_GIVEN MATERIAL:_

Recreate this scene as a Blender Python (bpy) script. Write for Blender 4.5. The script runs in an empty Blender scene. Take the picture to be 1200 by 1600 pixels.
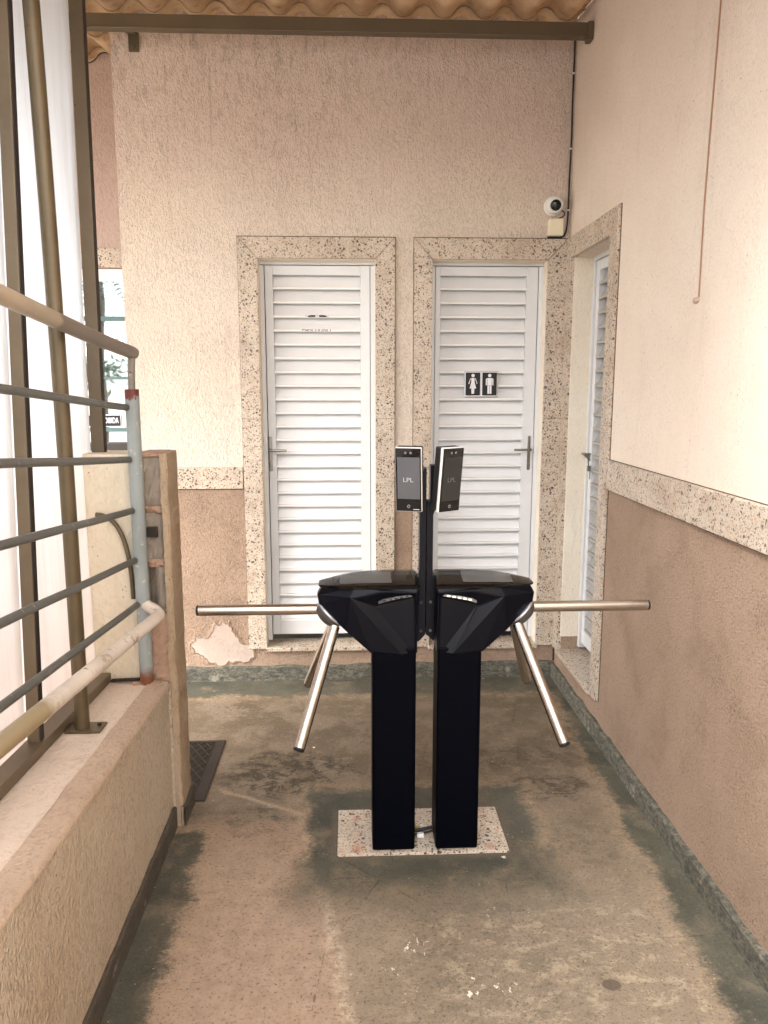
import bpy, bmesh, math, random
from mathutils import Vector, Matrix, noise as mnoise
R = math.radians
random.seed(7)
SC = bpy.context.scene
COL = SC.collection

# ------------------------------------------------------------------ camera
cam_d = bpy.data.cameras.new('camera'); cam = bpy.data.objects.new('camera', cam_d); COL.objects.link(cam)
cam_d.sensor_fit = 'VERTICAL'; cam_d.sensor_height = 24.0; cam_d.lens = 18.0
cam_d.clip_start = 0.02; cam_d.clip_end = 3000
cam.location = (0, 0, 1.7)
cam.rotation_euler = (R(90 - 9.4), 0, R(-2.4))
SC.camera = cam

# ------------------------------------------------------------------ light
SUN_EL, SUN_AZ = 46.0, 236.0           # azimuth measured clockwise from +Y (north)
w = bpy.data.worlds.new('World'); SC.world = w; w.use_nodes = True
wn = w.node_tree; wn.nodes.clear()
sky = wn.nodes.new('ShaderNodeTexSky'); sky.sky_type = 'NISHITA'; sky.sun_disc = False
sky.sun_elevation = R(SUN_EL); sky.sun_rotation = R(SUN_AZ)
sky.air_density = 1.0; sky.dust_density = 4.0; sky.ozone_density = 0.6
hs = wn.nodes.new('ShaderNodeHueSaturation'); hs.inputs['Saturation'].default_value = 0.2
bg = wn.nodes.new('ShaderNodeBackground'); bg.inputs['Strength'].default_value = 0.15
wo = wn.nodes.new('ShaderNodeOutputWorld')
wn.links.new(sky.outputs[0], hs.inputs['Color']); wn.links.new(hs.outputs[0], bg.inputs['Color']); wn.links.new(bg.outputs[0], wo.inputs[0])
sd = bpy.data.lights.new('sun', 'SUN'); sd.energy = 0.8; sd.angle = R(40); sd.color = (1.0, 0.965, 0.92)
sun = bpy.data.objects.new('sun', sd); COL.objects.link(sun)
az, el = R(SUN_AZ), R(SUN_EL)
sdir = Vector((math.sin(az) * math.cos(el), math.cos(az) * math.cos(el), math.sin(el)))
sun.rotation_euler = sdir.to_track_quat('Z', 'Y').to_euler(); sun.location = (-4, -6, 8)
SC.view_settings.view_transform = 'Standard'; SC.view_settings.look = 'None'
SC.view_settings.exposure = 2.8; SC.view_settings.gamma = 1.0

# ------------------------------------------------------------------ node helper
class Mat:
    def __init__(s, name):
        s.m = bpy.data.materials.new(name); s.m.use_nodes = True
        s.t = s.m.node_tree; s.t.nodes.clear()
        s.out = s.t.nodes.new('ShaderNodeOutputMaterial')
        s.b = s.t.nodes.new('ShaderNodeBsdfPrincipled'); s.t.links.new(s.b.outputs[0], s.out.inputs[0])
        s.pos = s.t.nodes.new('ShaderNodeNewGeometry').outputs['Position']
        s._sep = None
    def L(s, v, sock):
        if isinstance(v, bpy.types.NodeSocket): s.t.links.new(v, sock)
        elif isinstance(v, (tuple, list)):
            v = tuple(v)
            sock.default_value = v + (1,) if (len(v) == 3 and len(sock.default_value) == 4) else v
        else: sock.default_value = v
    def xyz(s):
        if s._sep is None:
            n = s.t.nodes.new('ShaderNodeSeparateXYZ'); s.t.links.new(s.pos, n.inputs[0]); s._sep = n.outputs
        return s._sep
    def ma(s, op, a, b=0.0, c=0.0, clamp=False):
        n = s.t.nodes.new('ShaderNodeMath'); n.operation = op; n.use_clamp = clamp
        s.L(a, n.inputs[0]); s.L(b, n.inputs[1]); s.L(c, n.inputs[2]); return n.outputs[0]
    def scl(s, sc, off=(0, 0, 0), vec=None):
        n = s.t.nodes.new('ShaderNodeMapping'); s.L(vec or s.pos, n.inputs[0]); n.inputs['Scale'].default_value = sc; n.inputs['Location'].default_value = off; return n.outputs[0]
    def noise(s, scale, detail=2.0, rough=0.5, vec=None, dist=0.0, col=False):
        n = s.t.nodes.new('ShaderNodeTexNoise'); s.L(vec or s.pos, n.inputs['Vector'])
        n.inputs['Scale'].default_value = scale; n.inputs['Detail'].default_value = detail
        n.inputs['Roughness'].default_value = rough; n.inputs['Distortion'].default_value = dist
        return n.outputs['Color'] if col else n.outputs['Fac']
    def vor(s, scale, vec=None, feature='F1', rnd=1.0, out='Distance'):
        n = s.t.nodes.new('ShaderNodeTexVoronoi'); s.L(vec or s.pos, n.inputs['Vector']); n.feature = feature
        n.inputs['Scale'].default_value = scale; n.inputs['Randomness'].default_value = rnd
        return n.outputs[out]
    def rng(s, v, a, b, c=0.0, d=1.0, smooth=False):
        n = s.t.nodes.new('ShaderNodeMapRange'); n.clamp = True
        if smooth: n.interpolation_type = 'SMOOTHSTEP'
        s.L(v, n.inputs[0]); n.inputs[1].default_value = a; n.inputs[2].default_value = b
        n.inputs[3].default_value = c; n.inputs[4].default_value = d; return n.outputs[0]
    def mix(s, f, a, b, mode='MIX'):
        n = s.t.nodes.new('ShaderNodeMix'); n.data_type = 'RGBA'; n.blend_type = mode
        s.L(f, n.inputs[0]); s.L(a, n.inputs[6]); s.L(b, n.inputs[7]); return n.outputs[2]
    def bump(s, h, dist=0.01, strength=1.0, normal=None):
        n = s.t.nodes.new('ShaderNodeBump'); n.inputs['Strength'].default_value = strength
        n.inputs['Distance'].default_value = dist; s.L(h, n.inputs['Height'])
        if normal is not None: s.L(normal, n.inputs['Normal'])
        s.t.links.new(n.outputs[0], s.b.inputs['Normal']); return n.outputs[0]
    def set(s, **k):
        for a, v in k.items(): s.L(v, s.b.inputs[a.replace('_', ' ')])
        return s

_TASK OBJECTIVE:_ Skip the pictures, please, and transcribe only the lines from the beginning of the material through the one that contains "SC.camera = cam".

_ANSWER BELOW:_
Recreate this scene as a Blender Python (bpy) script. Write for Blender 4.5. The script runs in an empty Blender scene. Take the picture to be 1200 by 1600 pixels.
import bpy, bmesh, math, random
from mathutils import Vector, Matrix, noise as mnoise
R = math.radians
random.seed(7)
SC = bpy.context.scene
COL = SC.collection

# ------------------------------------------------------------------ camera
cam_d = bpy.data.cameras.new('camera'); cam = bpy.data.objects.new('camera', cam_d); COL.objects.link(cam)
cam_d.sensor_fit = 'VERTICAL'; cam_d.sensor_height = 24.0; cam_d.lens = 18.0
cam_d.clip_start = 0.02; cam_d.clip_end = 3000
cam.location = (0, 0, 1.7)
cam.rotation_euler = (R(90 - 9.4), 0, R(-2.4))
SC.camera = cam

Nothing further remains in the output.